The RBA has expressed reduced confidence in the immediate need for further rate hikes and is now adopting a data-dependent approach, waiting for more substantial signs of inflation before considering additional increases — a sign that was largely interpreted as dovish, leading to weakness in the Australian dollar. In his morning notes on Tuesday, Markets.com Chief Market Analyst Neil Wilson wrote that “the RBA has tended to lead where other central banks have followed”, meaning that the Australian interest rate hike may be indicative of potential similar actions by other institutions in the coming months.
Although there are doubts about whether upcoming data will prompt additional rate hikes by the RBA, the central bank's concern about persistent inflation risks might discourage early rate cuts in the next year.
The U.S. Dollar Index (DXY) has rebounded from its seven-week low, primarily driven by improved U.S. Treasury yields, with the 10-year yield recovering from the six-week low observed the previous Friday.
The DXY has also seen upward momentum following comments from Minneapolis Federal Reserve Bank President Neel Kashkari. In an interview with the Wall Street Journal on Monday, Kashkari expressed a cautious stance toward monetary policy, indicating a preference for tightening policies more aggressively rather than risking not doing enough to align inflation with the central bank's 2% target.
“Undertightening will not get us back to 2% in a reasonable time”, Kashkari said. Inflation could be “ticking up again. That’s what I’m worried about”.

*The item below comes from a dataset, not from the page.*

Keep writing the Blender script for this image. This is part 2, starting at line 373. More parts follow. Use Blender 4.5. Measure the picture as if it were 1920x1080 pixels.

He added that some prices and wages data indicate that inflation could be “settling somewhere north of 2%, and that would be very concerning “.
In their Australian dollar forecast, economists at Danske Bank indicated that they see the AUD to USD rate falling to 0.62 in the coming 12 months:
“The RBA hiked the Cash Rate by 25 bps to 4.35% after four consecutive holds in previous meetings. Its forward guidance was somewhat more dovish than earlier, as the statement no longer indicated that 'further tightening may be required'.
The door for hiking the policy rate is still open, but given the recent tightening in global financial conditions, we think the RBA is likely to remain on hold from here.
We still maintain a downward-sloping forecast profile for the cross in 12M horizon (0.62).”
A recently updated AUD to USD forecast by Australian bank Westpac was bullish on the Aussie, indicating a potential AUSUSD exchange rate of 0.67 by March 2024, 0.69 by September 2024 and 0.70 by December 2024.
At the time of writing on Tuesday, the AUD to USD exchange rate stood at $0.6416, with the greenback gaining over 1.15% against the Aussie on the day, as per MarketWatch data.